May 30, 2013

NASHVILLE, Tenn. – The Ohio Valley Conference celebrated the 40th anniversary of Title IX this afternoon with a luncheon at the DoubleTree Hotel.

Each of the OVC’s 12-member institutions identified a pioneer in women’s athletics from their school to be honored during the year and celebrated at a home athletic event on their campus. Amongst the honorees in attendance today was Mrs. Bettye Giles, UT Martin’s Title IX representative.

Giles was a primary force in beginning the women’s athletic programs at UT Martin, spending 43 years with the school before retiring in 1995. She held joint appointments as an associate professor in the department of physical education and as director of women’s athletics. She also served as the university’s cheerleaders sponsor from 1952-73 and started the women’s tennis program in 1952 – serving as coach for eight years. She was instrumental in the development of athletic opportunities for women in Tennessee and the surrounding states.

A fixture at many UT Martin home sporting events, Giles’ presence is still very much evident across Skyhawk athletics. UT Martin’s softball field is named after the innovator and each year the school’s top female athlete is presented an award in Giles’ honor. Last year, a statue of Giles – along with UT Martin female pioneers Nadine Gearin and Pat Head Summitt – was unveiled outside of the Kathleen and Tom Elam Center.

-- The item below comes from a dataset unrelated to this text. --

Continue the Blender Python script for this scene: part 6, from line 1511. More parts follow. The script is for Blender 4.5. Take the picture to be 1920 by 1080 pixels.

Also attending today’s event was OVC pioneers Teresa Phillips of Tennessee State, Tennessee Tech’s Marynell Meadors, Belmont’s Betty Wiseman, Southeast Missouri’s Dr. Kala Stroup, Morehead State’s Laradean Brown, Murray State’s Margaret Simmons and Austin Peay’s Cheryl Holt. OVC Commissioner Beth DeBauche was in attendance while WKRN News 2 sports reporter Dawn Davenport served as the emcee.

“The OVC has a rich history of women’s athletics along with a bright future thanks to the commitment, passion and contribution of the trailblazers the conference is honoring as part of its Title IX celebration,” DeBauche said. “It is important to take time to appreciate the progress that has been made on the playing fields and in the classrooms as a result of the adoption of Title IX and commitment to ensuring students of either gender are not subject to any sort of discrimination under any education program or activity.”

Title IX – which was enacted by the United States Congress on June 23, 1972 – states that “no person in the United States shall, on the basis of sex, be excluded from participation in, be denied the benefits of, or be subjected to discrimination under any education program or activity receiving federal financial assistance.”